- _Required work_
Check every line of the entries below for the word "picture", and copy the ones that have it.

>>

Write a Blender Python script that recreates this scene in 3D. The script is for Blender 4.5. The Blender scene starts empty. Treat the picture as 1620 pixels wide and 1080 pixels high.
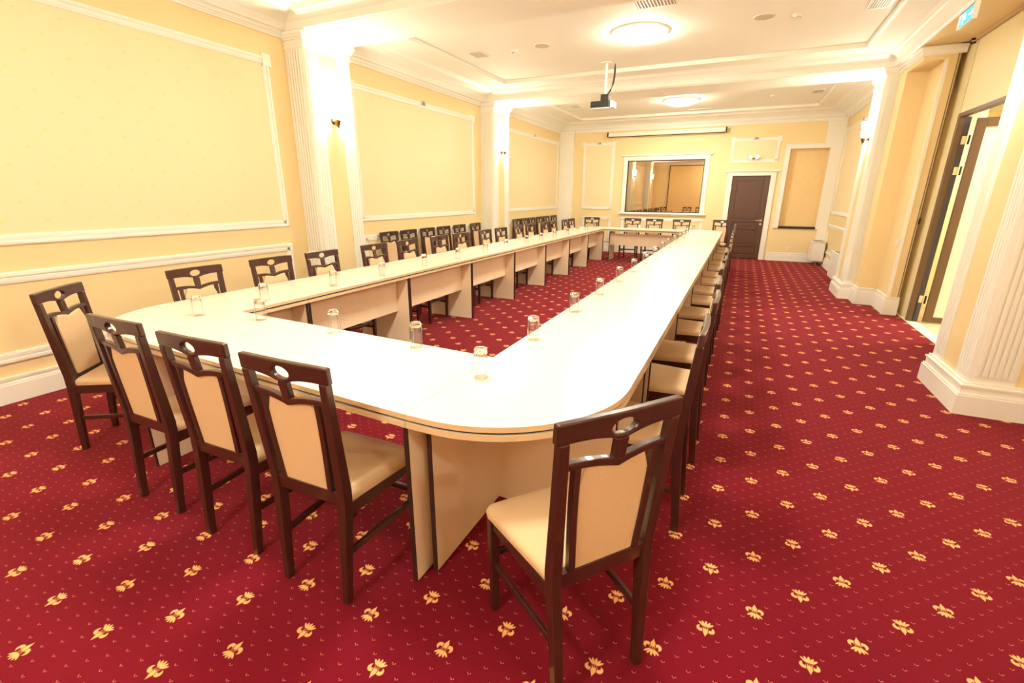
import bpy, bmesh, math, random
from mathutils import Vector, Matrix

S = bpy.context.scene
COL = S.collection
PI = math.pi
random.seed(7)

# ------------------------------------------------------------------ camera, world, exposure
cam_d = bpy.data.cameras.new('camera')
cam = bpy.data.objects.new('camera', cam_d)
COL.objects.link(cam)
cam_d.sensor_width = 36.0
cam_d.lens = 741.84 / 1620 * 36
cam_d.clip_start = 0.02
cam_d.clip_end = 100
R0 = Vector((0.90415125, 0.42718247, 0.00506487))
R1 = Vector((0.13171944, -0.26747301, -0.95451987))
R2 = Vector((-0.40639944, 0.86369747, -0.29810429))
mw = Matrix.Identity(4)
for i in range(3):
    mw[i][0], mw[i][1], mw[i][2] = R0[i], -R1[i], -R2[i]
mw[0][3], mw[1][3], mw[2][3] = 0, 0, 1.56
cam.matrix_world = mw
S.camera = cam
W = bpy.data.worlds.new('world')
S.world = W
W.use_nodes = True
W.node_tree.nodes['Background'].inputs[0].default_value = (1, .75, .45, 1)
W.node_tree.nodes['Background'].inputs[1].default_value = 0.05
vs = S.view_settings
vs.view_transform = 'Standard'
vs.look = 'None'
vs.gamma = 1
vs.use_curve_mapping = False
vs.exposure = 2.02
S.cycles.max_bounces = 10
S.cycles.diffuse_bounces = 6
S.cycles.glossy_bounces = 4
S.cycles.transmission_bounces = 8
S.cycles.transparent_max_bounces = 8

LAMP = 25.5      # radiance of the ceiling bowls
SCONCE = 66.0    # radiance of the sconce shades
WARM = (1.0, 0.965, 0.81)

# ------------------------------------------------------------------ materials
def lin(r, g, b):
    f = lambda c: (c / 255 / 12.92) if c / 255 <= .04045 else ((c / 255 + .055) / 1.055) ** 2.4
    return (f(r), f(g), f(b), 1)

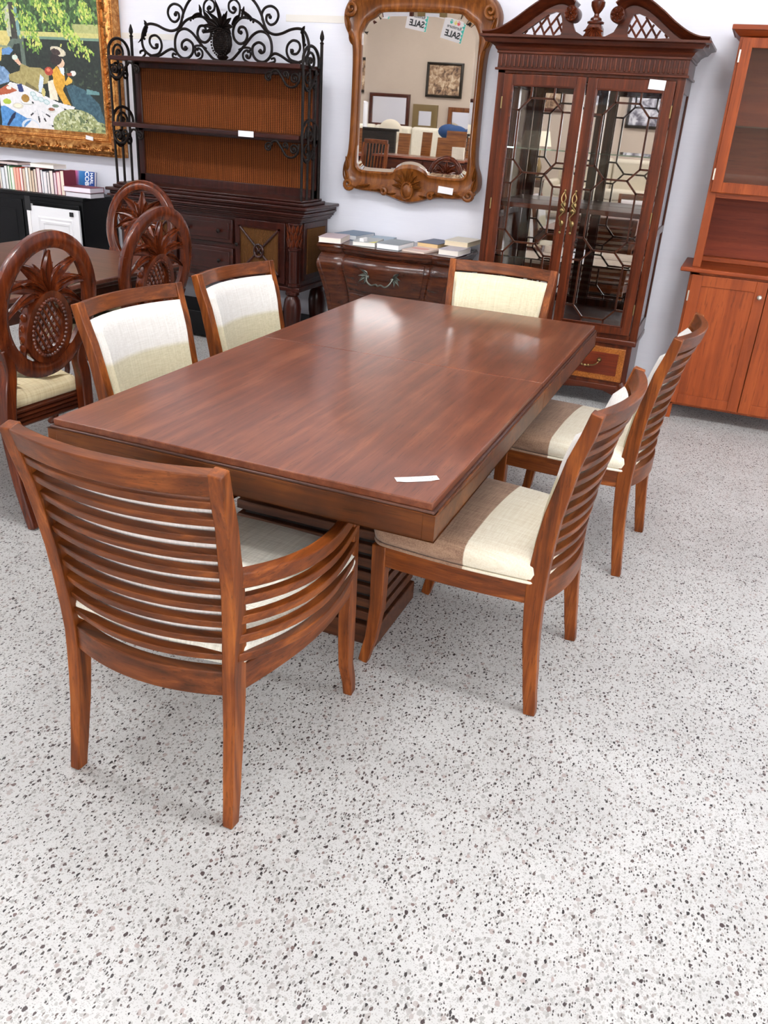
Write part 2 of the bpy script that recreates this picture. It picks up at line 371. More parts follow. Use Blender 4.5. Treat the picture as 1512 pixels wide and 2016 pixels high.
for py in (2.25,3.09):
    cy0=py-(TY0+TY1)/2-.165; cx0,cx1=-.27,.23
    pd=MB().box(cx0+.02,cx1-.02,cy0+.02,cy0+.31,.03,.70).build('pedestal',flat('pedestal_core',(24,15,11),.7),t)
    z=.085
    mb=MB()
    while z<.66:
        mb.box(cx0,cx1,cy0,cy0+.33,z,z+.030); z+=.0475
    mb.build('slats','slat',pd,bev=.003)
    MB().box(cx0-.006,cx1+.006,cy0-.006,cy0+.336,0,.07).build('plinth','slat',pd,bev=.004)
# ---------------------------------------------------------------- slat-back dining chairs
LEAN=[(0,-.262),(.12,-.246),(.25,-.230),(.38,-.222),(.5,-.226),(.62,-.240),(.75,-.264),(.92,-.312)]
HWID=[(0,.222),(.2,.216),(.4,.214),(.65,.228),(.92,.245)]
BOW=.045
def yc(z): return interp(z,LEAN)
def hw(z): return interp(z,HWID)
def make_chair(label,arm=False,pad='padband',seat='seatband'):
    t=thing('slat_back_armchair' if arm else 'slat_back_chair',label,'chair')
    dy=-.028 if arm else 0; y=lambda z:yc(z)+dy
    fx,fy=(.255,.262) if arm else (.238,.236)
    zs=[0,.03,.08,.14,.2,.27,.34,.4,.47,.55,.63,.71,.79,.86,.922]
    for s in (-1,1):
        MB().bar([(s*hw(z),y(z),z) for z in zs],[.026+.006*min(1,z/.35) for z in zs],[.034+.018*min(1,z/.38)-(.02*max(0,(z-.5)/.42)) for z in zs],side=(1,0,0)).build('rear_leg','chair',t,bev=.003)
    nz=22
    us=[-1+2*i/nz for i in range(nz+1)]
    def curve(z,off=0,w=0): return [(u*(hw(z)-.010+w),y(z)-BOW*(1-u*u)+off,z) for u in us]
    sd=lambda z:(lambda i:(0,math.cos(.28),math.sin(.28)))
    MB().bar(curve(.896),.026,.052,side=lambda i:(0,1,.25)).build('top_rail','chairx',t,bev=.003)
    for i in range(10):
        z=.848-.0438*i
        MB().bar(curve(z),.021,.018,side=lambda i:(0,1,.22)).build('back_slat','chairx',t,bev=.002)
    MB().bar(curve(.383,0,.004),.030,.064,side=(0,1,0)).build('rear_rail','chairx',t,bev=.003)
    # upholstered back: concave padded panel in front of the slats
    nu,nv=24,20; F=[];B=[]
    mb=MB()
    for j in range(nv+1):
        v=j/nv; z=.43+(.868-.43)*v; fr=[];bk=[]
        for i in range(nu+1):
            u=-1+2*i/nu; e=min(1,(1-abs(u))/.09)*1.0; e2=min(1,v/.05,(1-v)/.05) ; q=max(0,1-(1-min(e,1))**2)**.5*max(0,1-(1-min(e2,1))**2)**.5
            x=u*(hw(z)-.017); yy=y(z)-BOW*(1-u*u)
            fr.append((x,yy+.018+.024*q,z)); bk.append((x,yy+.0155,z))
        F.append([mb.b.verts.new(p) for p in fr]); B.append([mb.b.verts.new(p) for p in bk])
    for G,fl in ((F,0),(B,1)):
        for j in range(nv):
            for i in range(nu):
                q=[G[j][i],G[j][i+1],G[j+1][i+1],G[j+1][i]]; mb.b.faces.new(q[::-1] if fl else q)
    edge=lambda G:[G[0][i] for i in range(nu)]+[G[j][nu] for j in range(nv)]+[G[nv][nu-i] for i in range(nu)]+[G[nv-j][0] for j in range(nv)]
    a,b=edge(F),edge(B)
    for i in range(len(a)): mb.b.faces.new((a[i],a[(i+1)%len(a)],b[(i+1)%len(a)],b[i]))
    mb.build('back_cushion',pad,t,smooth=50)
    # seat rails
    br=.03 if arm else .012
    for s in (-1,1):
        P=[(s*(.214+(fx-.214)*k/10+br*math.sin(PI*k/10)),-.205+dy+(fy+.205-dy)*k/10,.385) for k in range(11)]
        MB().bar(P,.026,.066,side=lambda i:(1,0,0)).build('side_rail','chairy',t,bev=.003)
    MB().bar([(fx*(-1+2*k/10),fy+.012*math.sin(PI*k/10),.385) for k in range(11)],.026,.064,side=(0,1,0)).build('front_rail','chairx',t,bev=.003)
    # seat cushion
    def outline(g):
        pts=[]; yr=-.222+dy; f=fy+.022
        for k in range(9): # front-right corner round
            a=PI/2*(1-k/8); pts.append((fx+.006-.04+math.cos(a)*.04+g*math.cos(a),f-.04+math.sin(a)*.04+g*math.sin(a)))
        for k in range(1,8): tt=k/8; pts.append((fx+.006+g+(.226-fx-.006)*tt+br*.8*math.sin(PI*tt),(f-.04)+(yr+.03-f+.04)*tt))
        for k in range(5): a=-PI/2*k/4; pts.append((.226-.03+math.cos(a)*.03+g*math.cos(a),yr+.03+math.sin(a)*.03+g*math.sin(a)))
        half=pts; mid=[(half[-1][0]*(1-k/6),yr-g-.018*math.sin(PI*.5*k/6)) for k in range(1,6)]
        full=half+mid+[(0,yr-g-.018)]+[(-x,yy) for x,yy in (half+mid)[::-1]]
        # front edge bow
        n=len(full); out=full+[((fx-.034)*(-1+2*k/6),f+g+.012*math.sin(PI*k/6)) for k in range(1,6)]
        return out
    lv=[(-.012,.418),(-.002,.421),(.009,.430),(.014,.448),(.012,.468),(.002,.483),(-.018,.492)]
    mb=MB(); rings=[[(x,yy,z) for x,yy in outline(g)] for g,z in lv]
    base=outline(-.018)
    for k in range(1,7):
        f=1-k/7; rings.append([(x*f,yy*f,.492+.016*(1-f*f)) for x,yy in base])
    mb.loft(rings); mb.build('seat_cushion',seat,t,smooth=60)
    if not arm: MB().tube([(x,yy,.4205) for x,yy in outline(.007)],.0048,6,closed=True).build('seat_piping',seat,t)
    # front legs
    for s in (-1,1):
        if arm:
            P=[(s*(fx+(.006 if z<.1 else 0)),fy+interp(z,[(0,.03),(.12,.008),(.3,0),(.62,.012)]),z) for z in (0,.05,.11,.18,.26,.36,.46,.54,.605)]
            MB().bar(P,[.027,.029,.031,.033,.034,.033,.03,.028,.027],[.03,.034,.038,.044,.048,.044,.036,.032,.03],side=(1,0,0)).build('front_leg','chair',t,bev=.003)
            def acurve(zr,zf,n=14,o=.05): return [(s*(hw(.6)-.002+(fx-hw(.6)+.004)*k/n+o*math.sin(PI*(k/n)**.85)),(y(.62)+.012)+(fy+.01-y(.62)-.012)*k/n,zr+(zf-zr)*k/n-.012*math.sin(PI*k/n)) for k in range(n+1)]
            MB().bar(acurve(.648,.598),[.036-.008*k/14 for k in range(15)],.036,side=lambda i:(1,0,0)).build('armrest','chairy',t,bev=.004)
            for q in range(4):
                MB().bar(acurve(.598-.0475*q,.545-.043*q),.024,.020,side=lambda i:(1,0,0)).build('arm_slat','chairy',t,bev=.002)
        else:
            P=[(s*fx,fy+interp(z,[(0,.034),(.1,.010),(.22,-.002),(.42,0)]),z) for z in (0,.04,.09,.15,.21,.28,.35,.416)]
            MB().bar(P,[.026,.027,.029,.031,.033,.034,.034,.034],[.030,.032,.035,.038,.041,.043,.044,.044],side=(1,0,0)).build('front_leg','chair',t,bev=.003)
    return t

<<

- _Answer to the exercise_
Write a Blender Python script that recreates this scene in 3D. The script is for Blender 4.5. The Blender scene starts empty. Treat the picture as 1620 pixels wide and 1080 pixels high.
Write part 2 of the bpy script that recreates this picture. It picks up at line 371. More parts follow. Use Blender 4.5. Treat the picture as 1512 pixels wide and 2016 pixels high.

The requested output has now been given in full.